The most common Olympic vector is straight ahead. Medal hopefuls must go farther, faster, up and over, in their quest for gold, sometimes to the finish, other times back and forth up and down the court. (They are chasing not only the finish line or the starting wall but also, in the televised coverage, another taunting line: that of the world, or Olympic, record.)

This single-minded pursuit is noble, admirable, even fanatic — and it is enough to bring even a spectator to tears. But it is also what I find slightly exhausting about even watching the Games.

From this, trampoline offers a respite. The trampoliner’s vector is up. Forward motion is not the goal. He or she rebounds, seeming weightless as an astronaut, going up, then down, then effortlessly up again. It is not without competition, of course, nor without difficulty, but for the duration of a routine, there is no frantic charge toward the end, no vaulting into the distance, just the dreamy, graceful suspension of time and gravity. It is as close to Zen as Olympic competition gets.

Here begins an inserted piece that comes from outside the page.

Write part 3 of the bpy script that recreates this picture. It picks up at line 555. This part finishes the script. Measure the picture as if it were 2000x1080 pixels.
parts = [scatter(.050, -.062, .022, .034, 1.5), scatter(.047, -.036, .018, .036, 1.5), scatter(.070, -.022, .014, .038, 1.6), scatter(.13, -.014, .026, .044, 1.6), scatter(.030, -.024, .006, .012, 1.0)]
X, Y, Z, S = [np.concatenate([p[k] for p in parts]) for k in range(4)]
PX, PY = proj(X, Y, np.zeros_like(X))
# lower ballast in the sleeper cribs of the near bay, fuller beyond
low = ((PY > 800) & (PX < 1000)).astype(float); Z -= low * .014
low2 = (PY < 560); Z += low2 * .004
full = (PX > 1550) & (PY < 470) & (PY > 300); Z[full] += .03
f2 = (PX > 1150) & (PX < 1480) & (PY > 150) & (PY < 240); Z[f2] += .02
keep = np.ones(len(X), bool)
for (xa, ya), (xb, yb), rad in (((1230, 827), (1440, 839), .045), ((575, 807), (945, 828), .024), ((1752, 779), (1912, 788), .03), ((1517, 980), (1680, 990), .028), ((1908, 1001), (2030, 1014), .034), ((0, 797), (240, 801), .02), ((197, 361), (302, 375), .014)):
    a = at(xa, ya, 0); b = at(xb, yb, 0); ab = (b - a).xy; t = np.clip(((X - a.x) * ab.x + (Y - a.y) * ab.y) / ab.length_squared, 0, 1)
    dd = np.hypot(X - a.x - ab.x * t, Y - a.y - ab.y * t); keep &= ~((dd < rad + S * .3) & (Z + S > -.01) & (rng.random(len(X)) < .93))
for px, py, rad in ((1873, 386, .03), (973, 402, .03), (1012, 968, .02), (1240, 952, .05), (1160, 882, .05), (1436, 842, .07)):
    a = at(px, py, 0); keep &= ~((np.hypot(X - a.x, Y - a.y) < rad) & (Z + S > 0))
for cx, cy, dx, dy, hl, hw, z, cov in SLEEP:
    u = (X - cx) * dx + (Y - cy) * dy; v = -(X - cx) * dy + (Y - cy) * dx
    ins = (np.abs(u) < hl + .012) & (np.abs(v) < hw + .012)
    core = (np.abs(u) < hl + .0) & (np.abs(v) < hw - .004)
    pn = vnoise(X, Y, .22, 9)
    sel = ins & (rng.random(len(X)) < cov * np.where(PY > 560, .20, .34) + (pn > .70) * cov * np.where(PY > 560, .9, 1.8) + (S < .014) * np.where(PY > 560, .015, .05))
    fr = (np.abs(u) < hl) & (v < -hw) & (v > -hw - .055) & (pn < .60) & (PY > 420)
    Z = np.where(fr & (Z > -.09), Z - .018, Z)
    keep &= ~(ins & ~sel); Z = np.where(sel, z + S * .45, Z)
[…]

The women’s qualifiers and then finals will take place on Friday afternoon, streaming at 1 p.m. Eastern time; the men’s on Saturday, also at 1. (NBC will air the finals as part of an afternoon block beginning at 2 p.m. on both days.) In the midst of Olympic mania, they promise a quiet, lovely moment, one likely to be overlooked in the general melee.

And if consciousness raising is to be achieved only by offering up male athletes for ogling and objectification — as the United States men’s gymnasts recently proposed, according to The Wall Street JournalMr. Dooley only awaits his gasping new fan base.